2) Malachi 2:13-16. In the last book of the Old Testament, God speaks to the issue of marriage and the responsibilities associated with it. In verse 13 God indicates that they make an offering to the Lord and cry and weep seeking His attention, but God does not listen to them. They ask God why He will not heed their offerings and worship (14) and He tells them why. He has been a witness to how they have treated their wives and He knows that they have dealt treacherously with their companions, the ones they made a covenant with (1 Pet. 3:7). God reminds them that He made them one (15) for the purpose of producing godly offspring, but instead they have dealt treacherously with their wives.

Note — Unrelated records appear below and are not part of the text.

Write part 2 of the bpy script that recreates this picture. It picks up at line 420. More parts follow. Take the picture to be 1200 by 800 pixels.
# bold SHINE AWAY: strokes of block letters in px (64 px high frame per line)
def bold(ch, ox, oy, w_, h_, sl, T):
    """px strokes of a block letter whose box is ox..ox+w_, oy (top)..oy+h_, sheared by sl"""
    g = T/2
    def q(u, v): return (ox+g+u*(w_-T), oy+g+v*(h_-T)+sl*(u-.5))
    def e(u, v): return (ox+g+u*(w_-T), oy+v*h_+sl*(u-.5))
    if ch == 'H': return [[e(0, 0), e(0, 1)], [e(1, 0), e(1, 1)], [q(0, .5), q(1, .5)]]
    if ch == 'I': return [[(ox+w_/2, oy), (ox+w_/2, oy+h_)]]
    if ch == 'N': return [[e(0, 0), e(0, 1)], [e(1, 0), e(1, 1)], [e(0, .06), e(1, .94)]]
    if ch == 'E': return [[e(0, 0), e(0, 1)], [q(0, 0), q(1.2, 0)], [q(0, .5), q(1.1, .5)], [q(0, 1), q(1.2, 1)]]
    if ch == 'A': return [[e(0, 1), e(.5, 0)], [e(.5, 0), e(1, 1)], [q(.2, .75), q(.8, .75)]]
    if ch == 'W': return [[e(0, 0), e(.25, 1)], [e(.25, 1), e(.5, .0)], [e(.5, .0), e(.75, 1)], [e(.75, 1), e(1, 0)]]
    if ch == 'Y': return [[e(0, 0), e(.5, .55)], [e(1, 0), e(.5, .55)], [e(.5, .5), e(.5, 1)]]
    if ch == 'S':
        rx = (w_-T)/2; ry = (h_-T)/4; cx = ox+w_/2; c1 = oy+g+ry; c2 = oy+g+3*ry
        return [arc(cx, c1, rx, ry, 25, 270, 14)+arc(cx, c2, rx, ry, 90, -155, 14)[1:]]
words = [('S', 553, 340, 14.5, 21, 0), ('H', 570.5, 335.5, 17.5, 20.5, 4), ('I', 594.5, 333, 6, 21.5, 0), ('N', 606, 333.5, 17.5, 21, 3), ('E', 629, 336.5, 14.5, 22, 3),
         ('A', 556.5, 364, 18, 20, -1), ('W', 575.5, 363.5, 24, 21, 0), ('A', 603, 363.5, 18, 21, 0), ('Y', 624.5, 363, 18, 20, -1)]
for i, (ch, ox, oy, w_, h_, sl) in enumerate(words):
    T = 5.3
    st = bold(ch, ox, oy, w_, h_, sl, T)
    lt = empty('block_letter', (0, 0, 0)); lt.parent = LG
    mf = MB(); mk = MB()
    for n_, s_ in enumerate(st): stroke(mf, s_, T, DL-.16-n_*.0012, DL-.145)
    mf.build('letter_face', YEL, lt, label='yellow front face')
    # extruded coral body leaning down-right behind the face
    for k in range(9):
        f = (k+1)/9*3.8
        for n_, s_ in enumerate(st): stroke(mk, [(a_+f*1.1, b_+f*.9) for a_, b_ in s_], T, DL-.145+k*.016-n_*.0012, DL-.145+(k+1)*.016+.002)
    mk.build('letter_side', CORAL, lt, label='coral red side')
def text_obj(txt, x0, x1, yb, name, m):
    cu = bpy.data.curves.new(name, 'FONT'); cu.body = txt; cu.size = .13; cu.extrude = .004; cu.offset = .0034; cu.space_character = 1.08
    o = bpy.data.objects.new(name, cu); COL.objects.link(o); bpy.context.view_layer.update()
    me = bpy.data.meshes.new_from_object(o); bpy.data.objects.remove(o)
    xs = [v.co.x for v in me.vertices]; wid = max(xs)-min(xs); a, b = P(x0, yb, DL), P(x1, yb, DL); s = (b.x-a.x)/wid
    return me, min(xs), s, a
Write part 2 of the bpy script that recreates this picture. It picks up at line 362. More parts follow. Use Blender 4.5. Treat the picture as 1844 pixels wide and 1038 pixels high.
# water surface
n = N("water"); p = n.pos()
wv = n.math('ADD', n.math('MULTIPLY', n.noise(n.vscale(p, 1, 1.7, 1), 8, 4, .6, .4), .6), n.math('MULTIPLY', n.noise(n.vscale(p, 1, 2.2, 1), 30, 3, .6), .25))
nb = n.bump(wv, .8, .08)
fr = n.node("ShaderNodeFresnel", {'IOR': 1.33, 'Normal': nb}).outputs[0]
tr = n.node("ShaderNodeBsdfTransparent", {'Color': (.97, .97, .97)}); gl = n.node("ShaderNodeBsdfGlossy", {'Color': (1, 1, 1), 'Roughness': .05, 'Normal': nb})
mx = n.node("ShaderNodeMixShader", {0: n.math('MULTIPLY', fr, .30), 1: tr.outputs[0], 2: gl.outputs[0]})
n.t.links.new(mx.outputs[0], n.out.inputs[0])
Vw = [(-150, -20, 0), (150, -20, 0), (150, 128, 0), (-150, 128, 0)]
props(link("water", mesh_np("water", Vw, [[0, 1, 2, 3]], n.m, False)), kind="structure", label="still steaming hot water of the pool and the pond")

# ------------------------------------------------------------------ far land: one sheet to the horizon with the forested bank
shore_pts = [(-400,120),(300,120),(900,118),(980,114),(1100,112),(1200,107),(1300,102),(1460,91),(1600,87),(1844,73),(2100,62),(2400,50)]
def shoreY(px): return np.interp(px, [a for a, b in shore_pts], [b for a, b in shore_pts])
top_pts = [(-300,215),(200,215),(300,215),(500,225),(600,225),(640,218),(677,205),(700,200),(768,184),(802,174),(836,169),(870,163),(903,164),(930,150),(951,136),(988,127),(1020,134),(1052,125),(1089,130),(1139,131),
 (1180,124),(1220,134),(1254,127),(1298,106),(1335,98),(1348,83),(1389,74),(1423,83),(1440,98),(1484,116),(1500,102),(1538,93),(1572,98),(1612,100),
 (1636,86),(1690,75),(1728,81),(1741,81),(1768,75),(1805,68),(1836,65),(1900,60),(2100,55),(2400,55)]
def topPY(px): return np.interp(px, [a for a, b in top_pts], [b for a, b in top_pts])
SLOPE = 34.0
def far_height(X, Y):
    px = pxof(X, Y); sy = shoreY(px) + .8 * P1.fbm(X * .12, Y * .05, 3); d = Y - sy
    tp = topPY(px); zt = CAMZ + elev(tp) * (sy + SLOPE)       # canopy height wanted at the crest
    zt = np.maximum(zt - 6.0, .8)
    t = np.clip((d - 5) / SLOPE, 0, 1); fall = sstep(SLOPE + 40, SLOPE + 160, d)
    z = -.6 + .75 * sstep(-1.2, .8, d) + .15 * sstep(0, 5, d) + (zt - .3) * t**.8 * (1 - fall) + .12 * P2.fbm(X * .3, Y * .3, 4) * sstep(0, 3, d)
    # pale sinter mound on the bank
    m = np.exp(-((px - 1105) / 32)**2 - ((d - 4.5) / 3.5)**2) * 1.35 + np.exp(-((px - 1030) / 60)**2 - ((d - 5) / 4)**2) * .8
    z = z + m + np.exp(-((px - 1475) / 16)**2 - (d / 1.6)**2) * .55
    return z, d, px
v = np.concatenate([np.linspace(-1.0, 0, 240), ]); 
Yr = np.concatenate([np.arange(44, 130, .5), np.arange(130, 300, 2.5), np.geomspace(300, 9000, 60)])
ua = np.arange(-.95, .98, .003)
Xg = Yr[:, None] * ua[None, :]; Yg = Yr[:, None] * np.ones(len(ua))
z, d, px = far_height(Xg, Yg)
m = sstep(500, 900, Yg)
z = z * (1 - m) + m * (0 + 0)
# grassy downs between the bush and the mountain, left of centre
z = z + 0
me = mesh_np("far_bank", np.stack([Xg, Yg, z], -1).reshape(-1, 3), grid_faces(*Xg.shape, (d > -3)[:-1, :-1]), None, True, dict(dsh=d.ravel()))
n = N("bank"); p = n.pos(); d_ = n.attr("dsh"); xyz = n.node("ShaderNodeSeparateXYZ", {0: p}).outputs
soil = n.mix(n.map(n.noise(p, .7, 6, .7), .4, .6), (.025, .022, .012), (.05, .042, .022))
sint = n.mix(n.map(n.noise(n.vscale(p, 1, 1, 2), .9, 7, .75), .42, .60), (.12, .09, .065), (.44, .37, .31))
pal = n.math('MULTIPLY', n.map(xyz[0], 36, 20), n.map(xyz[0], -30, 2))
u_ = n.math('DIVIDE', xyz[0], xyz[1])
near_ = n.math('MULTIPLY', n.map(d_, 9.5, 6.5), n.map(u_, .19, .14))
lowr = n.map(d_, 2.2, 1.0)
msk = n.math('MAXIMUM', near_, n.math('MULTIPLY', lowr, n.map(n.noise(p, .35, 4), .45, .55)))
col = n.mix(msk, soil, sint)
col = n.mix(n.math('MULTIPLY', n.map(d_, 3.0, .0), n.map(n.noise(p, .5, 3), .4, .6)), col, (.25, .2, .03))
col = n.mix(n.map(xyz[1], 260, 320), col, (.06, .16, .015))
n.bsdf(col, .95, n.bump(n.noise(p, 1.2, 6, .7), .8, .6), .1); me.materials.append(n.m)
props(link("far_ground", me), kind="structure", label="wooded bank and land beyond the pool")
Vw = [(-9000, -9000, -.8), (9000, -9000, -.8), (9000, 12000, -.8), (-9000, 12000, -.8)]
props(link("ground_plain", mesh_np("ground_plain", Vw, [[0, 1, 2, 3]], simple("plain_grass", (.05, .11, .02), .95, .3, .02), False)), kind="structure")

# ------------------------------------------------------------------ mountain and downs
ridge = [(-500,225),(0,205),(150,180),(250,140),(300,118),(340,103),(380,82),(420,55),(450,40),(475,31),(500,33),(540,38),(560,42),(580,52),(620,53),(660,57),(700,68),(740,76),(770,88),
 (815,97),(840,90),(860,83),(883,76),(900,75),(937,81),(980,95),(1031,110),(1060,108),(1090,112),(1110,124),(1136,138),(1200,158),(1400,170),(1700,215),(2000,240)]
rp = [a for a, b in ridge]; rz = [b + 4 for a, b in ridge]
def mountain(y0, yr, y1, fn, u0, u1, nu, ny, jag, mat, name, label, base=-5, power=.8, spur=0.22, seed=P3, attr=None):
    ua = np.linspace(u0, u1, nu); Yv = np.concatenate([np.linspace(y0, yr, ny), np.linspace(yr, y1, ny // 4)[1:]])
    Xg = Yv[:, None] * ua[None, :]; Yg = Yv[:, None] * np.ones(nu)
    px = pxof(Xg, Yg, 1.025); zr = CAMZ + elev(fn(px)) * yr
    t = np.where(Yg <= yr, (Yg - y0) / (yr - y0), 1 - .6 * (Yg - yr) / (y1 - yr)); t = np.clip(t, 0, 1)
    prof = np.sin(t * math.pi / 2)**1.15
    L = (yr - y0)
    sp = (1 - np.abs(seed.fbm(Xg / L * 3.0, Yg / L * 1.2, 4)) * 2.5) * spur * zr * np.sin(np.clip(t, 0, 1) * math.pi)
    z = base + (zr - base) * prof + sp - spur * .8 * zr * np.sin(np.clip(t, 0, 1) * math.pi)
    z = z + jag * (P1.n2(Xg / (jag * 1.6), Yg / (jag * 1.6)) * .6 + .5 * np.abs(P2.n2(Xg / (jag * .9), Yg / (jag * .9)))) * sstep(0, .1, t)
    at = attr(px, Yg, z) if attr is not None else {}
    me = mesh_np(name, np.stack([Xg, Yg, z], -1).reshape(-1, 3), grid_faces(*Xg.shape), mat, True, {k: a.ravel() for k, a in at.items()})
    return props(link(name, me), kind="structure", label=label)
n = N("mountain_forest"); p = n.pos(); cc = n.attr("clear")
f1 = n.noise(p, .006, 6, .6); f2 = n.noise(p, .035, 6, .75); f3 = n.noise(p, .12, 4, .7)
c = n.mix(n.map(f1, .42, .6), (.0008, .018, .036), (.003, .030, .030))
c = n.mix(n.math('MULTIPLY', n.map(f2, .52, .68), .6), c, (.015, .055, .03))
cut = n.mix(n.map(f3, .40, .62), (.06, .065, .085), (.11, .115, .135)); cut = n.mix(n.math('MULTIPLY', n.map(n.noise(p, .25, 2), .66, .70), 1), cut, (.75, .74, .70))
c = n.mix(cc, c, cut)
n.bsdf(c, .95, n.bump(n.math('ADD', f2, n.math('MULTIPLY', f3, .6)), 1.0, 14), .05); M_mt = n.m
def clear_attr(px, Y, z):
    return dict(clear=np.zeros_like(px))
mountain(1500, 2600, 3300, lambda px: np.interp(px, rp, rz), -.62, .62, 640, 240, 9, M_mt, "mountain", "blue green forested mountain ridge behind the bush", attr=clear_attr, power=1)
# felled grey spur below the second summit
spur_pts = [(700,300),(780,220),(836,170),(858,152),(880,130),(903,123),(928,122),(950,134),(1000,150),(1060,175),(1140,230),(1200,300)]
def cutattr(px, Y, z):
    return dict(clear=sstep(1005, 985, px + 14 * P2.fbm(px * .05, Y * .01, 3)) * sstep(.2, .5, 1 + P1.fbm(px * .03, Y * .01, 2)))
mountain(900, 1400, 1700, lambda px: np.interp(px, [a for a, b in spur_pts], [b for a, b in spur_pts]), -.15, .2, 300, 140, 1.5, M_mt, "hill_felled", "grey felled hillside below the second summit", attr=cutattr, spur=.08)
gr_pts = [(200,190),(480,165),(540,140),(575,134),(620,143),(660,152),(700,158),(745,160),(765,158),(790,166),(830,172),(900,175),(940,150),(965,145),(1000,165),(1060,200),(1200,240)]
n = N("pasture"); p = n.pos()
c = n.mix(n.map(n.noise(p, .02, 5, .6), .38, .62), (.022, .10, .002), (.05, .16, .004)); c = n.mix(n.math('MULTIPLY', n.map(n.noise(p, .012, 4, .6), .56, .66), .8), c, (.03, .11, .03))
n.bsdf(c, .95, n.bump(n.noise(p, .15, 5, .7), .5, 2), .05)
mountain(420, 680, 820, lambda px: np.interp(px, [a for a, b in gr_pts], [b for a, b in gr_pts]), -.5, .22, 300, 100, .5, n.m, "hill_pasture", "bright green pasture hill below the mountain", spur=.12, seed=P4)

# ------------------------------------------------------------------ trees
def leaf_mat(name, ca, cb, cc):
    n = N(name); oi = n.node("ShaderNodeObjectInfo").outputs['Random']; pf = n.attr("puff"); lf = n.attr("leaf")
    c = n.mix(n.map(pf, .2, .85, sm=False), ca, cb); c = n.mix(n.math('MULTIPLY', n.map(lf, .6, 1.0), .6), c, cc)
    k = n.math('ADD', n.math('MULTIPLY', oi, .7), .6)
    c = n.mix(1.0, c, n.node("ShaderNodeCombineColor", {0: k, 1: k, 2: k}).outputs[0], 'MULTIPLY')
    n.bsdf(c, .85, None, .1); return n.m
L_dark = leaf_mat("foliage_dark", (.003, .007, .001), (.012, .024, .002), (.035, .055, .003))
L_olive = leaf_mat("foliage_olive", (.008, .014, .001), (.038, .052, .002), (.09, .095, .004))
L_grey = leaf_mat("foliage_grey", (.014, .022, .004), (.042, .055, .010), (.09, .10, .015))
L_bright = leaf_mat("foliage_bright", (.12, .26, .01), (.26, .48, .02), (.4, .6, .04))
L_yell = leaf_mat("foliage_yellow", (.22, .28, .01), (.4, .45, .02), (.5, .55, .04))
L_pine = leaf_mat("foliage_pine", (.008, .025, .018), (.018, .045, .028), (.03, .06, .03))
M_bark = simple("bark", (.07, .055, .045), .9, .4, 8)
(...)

What is this treacherous thing they have done to their wives? God tells us in verse 16. They have divorced their wives in order to marry another. God makes this very clear by giving His opinion on divorce with the freedom to remarry. Note what God says

a. God hates divorce. The Hebrew word for hate here “expresses an emotional attitude toward persons and things which are opposed, detested, despised and with which one wishes to have no contact or relationship.” God detests divorce. He hates it so much that He wants to have no relationship with it all because it so violates what He established in the beginning.

b. God considers it a violent act. The Hebrew word for “garment” represents the wife. God in essence is saying that by separating or divorcing one’s wife is like committing a violent act against her and against the institution of marriage which God ordained.

c. God demands that it stop. He says to take heed that it stops. He is calling upon the husband to love the wife he has married and not look for other possibilities.

It is therefore clear from this statement that God detests divorce and domestic abuse so much He does not want to deal with it in any form. In essence God is saying He is opposed to divorce and even more remarriage after divorce.

Once again we see God’s view on divorce and remarriage in the OT is that if a divorce and separation takes place, it should happen only under the most extreme conditions and the couple who separate or divorce are not to remarry. This is why it is so important that every couple considering marriage or who are presently married seek to follow the biblical advice found in the Scriptures on how to make their marriage strong and enduring. For the alternative in God’s eyes is undesirable for most.